Exercise description:
Extract each line of the material that follows exactly and omit its pictures.

.....

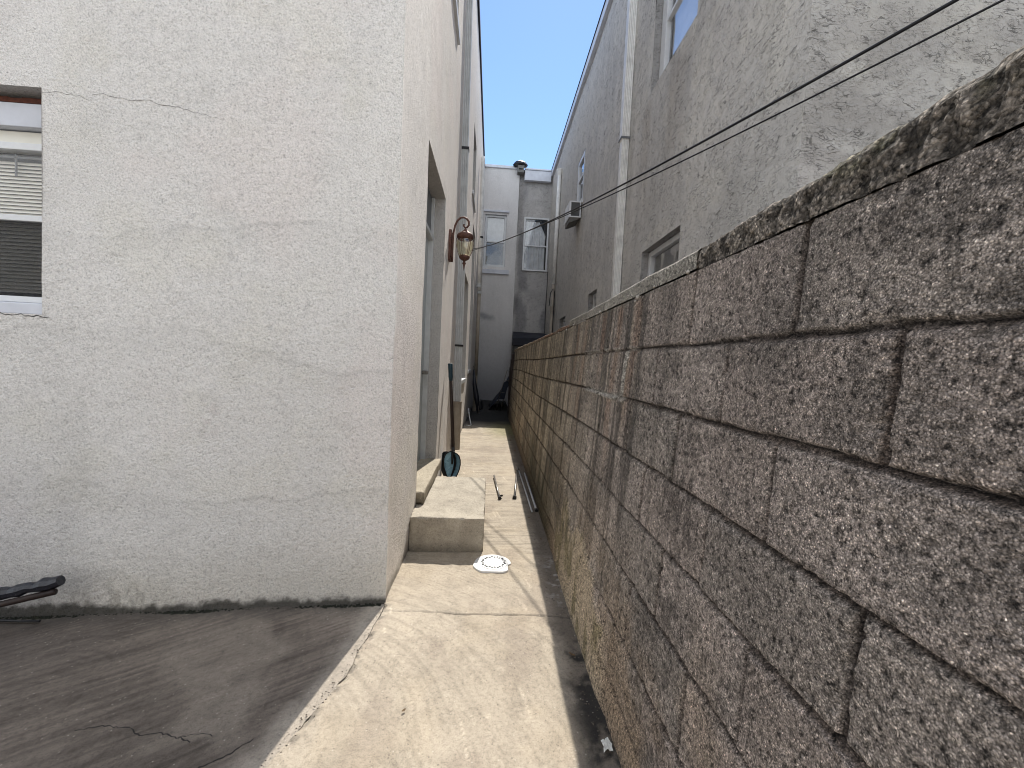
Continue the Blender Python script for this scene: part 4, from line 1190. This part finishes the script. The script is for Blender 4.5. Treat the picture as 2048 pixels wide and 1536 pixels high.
m = MB(); m.lathe(cx, cy, [(.014, 2.80), (.014, 2.765), (.016, 2.76), (.026, 2.735), (.028, 2.715), (.020, 2.695), (.004, 2.685)], 16)
m.build("bulb", M['plastic'], la, smooth=True)
m = MB()
for q in range(6):
    an = q * math.pi / 3 + .2
    m.tube([(cx + .096 * math.cos(an), cy + .096 * math.sin(an), 2.80), (cx + .102 * math.cos(an), cy + .102 * math.sin(an), 2.75), (cx + .085 * math.cos(an), cy + .085 * math.sin(an), 2.66), (cx + .060 * math.cos(an), cy + .060 * math.sin(an), 2.60)], .003, 6)
m.build("cage_rib", M['copper'], la)

# ------------------------------------------------------------------ overhead service cables
def wire(name, pts, r, ext, label):
    P = np.array(pts); cx_ = np.polyfit(P[:, 1], P[:, 0], 2); cz_ = np.polyfit(P[:, 1], P[:, 2], 2)
    Y = np.linspace(ext, P[:, 1].max(), 60)
    Q = [(float(np.polyval(cx_, y)), float(y), float(np.polyval(cz_, y))) for y in Y]
    m = MB(); m.tube(Q, r, 8)
    return tag(m.build(name, M['black'], smooth=True, loc=Q[-1]), label, "cable")
wire("overhead_cable", [(1.71, 1.599, 2.879), (1.601, 1.941, 2.887), (1.443, 2.447, 2.902), (1.102, 3.587, 2.979), (0.65, 5.23, 3.189), (-0.52, 9.764, 3.974)], .0075, -3.0, "thicker upper black service cable crossing the alley overhead")
wire("overhead_cable", [(2.285, 1.9, 3.18), (2.045, 2.467, 3.187), (1.937, 2.711, 3.182), (1.549, 3.65, 3.215), (1.307, 4.248, 3.245), (0.712, 5.707, 3.312), (-0.53, 8.95, 3.715)], .0058, -1.0, "thinner lower black service cable crossing the alley overhead")

# ------------------------------------------------------------------ drain cover
dr = thing("drain_cover", (.08, 2.86, 0), "white plastic drain cover with ring of slots beside the step", "drain")
m = MB()
poly = []
for k in range(40):
    t = k * 2 * math.pi / 40
    r = .128
    x, y = r * math.cos(t), r * math.sin(t) * 1.02
    if y < -.02: x = max(-.135, min(.105, x * 1.12)); y = max(-.118, y * 1.05)
    poly.append((.08 + x, 2.862 + y))
m.prism(lambda u, v, d: (u, v, d), poly, -.004, .011)
m.build("plate", M['plastic'], dr, bevel=.003)
m = MB()
disc = [(.085 + .100 * math.cos(k * math.pi / 24), 2.868 + .100 * math.sin(k * math.pi / 24)) for k in range(48)]
m.prism(lambda u, v, d: (u, v, d), disc, .011, .014)
m.build("disc", M['plastic'], dr, bevel=.001)
m = MB()
for k in range(26):
    t = k * 2 * math.pi / 26; c_, s_ = math.cos(t), math.sin(t)
    rr_ = .078 + (.004 if k % 2 else -.004)
    pts = []
    for du, dv in ((-.007, -.005), (.007, -.005), (.007, .005), (-.007, .005)):
        r2 = rr_ + du
        pts.append((.085 + r2 * c_ - dv * s_, 2.868 + r2 * s_ + dv * c_))
    m.prism(lambda u, v, d: (u, v, d), pts, .013, .0155)
m.build("slots", M['slot'], dr)

# ------------------------------------------------------------------ loose rods
def rod(p, q, r, label, tip=True, bend=None, mat='steel'):
    t = thing("metal_rod", tuple((Vector(p) + Vector(q)) / 2), label, "rod", "loose metal rods on the path")
    m = MB(); pts = [p] + ([bend] if bend else []) + [q]
    m.tube(pts, r, 10); m.build("shaft", M[mat], t, smooth=True)
    if tip:
        d = (Vector(q) - Vector(p)).normalized()
        m = MB(); m.tube([Vector(q) - d * .004, Vector(q) + d * .028], r * 1.7, 10); m.build("end_cap", M['black'], t)
    return t
r1 = rod((.108, 5.09, .022), (.157, 4.28, .016), .010, "lone sunlit metal rod with black end cap nearest the step")
m = MB(); m.tube([(.165, 4.34, .012), (.185, 4.30, .03)], .010, 8); m.build("clip", M['black'], r1)
r2 = rod((.405, 5.32, .03), (.316, 4.31, .014), .013, "grey metal rod lying half in shadow, half in sun")
rod((.43, 5.37, .03), (.458, 3.90, .012), .008, "thin metal rod in the wall shadow, left of the capped one", False, None, 'gutter_grey')
r4 = rod((.497, 5.28, .02), (.503, 3.95, .014), .009, "thin metal rod in shadow closest to the block wall", True, None, 'gutter_grey')
m = MB(); m.lathe(.41, 5.36, [(.02, .0), (.03, .03), (.022, .06), (.008, .075)], 10); m.build("knob", M["steel"], r2)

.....

Answer for this exercise:
Continue the Blender Python script for this scene: part 4, from line 1190. This part finishes the script. The script is for Blender 4.5. Treat the picture as 2048 pixels wide and 1536 pixels high.
m = MB(); m.lathe(cx, cy, [(.014, 2.80), (.014, 2.765), (.016, 2.76), (.026, 2.735), (.028, 2.715), (.020, 2.695), (.004, 2.685)], 16)
m.build("bulb", M['plastic'], la, smooth=True)
m = MB()
for q in range(6):
    an = q * math.pi / 3 + .2
    m.tube([(cx + .096 * math.cos(an), cy + .096 * math.sin(an), 2.80), (cx + .102 * math.cos(an), cy + .102 * math.sin(an), 2.75), (cx + .085 * math.cos(an), cy + .085 * math.sin(an), 2.66), (cx + .060 * math.cos(an), cy + .060 * math.sin(an), 2.60)], .003, 6)
m.build("cage_rib", M['copper'], la)

# ------------------------------------------------------------------ overhead service cables
def wire(name, pts, r, ext, label):
    P = np.array(pts); cx_ = np.polyfit(P[:, 1], P[:, 0], 2); cz_ = np.polyfit(P[:, 1], P[:, 2], 2)
    Y = np.linspace(ext, P[:, 1].max(), 60)
    Q = [(float(np.polyval(cx_, y)), float(y), float(np.polyval(cz_, y))) for y in Y]
    m = MB(); m.tube(Q, r, 8)
    return tag(m.build(name, M['black'], smooth=True, loc=Q[-1]), label, "cable")
wire("overhead_cable", [(1.71, 1.599, 2.879), (1.601, 1.941, 2.887), (1.443, 2.447, 2.902), (1.102, 3.587, 2.979), (0.65, 5.23, 3.189), (-0.52, 9.764, 3.974)], .0075, -3.0, "thicker upper black service cable crossing the alley overhead")
wire("overhead_cable", [(2.285, 1.9, 3.18), (2.045, 2.467, 3.187), (1.937, 2.711, 3.182), (1.549, 3.65, 3.215), (1.307, 4.248, 3.245), (0.712, 5.707, 3.312), (-0.53, 8.95, 3.715)], .0058, -1.0, "thinner lower black service cable crossing the alley overhead")

# ------------------------------------------------------------------ drain cover
dr = thing("drain_cover", (.08, 2.86, 0), "white plastic drain cover with ring of slots beside the step", "drain")
m = MB()
poly = []
for k in range(40):
    t = k * 2 * math.pi / 40
    r = .128
    x, y = r * math.cos(t), r * math.sin(t) * 1.02
    if y < -.02: x = max(-.135, min(.105, x * 1.12)); y = max(-.118, y * 1.05)
    poly.append((.08 + x, 2.862 + y))
m.prism(lambda u, v, d: (u, v, d), poly, -.004, .011)
m.build("plate", M['plastic'], dr, bevel=.003)
m = MB()
disc = [(.085 + .100 * math.cos(k * math.pi / 24), 2.868 + .100 * math.sin(k * math.pi / 24)) for k in range(48)]
m.prism(lambda u, v, d: (u, v, d), disc, .011, .014)
m.build("disc", M['plastic'], dr, bevel=.001)
m = MB()
for k in range(26):
    t = k * 2 * math.pi / 26; c_, s_ = math.cos(t), math.sin(t)
    rr_ = .078 + (.004 if k % 2 else -.004)
    pts = []
    for du, dv in ((-.007, -.005), (.007, -.005), (.007, .005), (-.007, .005)):
        r2 = rr_ + du
        pts.append((.085 + r2 * c_ - dv * s_, 2.868 + r2 * s_ + dv * c_))
    m.prism(lambda u, v, d: (u, v, d), pts, .013, .0155)
m.build("slots", M['slot'], dr)

# ------------------------------------------------------------------ loose rods
def rod(p, q, r, label, tip=True, bend=None, mat='steel'):
    t = thing("metal_rod", tuple((Vector(p) + Vector(q)) / 2), label, "rod", "loose metal rods on the path")
    m = MB(); pts = [p] + ([bend] if bend else []) + [q]
    m.tube(pts, r, 10); m.build("shaft", M[mat], t, smooth=True)
    if tip:
        d = (Vector(q) - Vector(p)).normalized()
        m = MB(); m.tube([Vector(q) - d * .004, Vector(q) + d * .028], r * 1.7, 10); m.build("end_cap", M['black'], t)
    return t
r1 = rod((.108, 5.09, .022), (.157, 4.28, .016), .010, "lone sunlit metal rod with black end cap nearest the step")
m = MB(); m.tube([(.165, 4.34, .012), (.185, 4.30, .03)], .010, 8); m.build("clip", M['black'], r1)
r2 = rod((.405, 5.32, .03), (.316, 4.31, .014), .013, "grey metal rod lying half in shadow, half in sun")
rod((.43, 5.37, .03), (.458, 3.90, .012), .008, "thin metal rod in the wall shadow, left of the capped one", False, None, 'gutter_grey')
r4 = rod((.497, 5.28, .02), (.503, 3.95, .014), .009, "thin metal rod in shadow closest to the block wall", True, None, 'gutter_grey')
m = MB(); m.lathe(.41, 5.36, [(.02, .0), (.03, .03), (.022, .06), (.008, .075)], 10); m.build("knob", M["steel"], r2)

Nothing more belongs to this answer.